Case design
My tool of choice for 3d modelling still is OpenSCAD, and since a pinball machine is a pretty square design, I decided that would also be a good choice here. About 400 lines of OpenSCAD, some test prints and some tweaking later, the final design was done. The design for the pinball machine ended up as a few separate parts: the main case body, the backbox, the button assembly, and some various bits and bobs like the feet and the power-on switch knob.
This is the main body, as seen from the back. It's open on the top but it has grooves on both sides that are thick enough to slide the 'sandwich' of LCD + PCB into. The PCB is designed so it does not have any components that interfere with these grooves. Looking down, you can see the housing for the plunger assembly attached to the left wall as well as the 'cubbies' for the linear actuators in the floor of the box. Towards the back of the case, there's the hole for the down-firing speaker with a 3d-printed grille. Note that the holes for the flipper and start buttons are visible, but there's nothing behind them.
That is because the assembly that holds them is a separate part, press-fit and then welded (using a drop of resin and an UV laser pointer) in place. This picture shows the assembly in blue. It has three rectangular cut-outs where the microswitches live. These get actuated by the actual buttons, of which one is shown in pink above the case. There's a hole in the button assembly that interfaces with a slot in the button: I can put a brass rod through these to fix the button in place so it won't fall out but you can still press it.

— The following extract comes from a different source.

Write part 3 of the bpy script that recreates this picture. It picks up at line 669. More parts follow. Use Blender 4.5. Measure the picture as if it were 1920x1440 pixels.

This is the body as seen from the front, with the backbox attached. The backbox is not too complicated; simply a box that contains the secondary LCD. It has holes for the power switch and the USB charging/programming interface, and it's kept in place with two screws which screw into two brass inserts in the main body. As the backbox stops the main LCD and PCB from sliding out, these two screws hold everything in place.
As I wrote earlier, it took some test prints to get to the end result. The final print ended up pretty nicely, though: printed in black resin, with most of it ready-to-assemble. I only had to put in the parts and hook everything up. One thing that was a bit harder was the plunger mechanism, as it was made out of brass rods that needed to be bent and soldered.
Here's a closeup of that plunger assembly. The plunger itself is located fairly high, so the brass rod it consists of is bent to connect with the actual plunger mechanics that are located more towards the bottom of the case. There, it connects to a second rod, which is held towards the back of the case with a spring (which is salvaged from a dead ballpoint pen). The rod ends in a little ball of solder (to make it a bit softer) which rests on the MLCC capacitor which serves as the sensor. Pulling on the plunger pulls back this rod and releasing it bangs it against the capacitor, where the piezoelectric effect does its thing and sends a signal back to the main PCB.
Here's another view. You can also see how the button assembly works: three little microswitches glued into their own little place; buttons held in place by brass rods threaded through the assembly. The entire assembly is held in place by friction fit and fixed in place by UV-cured resin.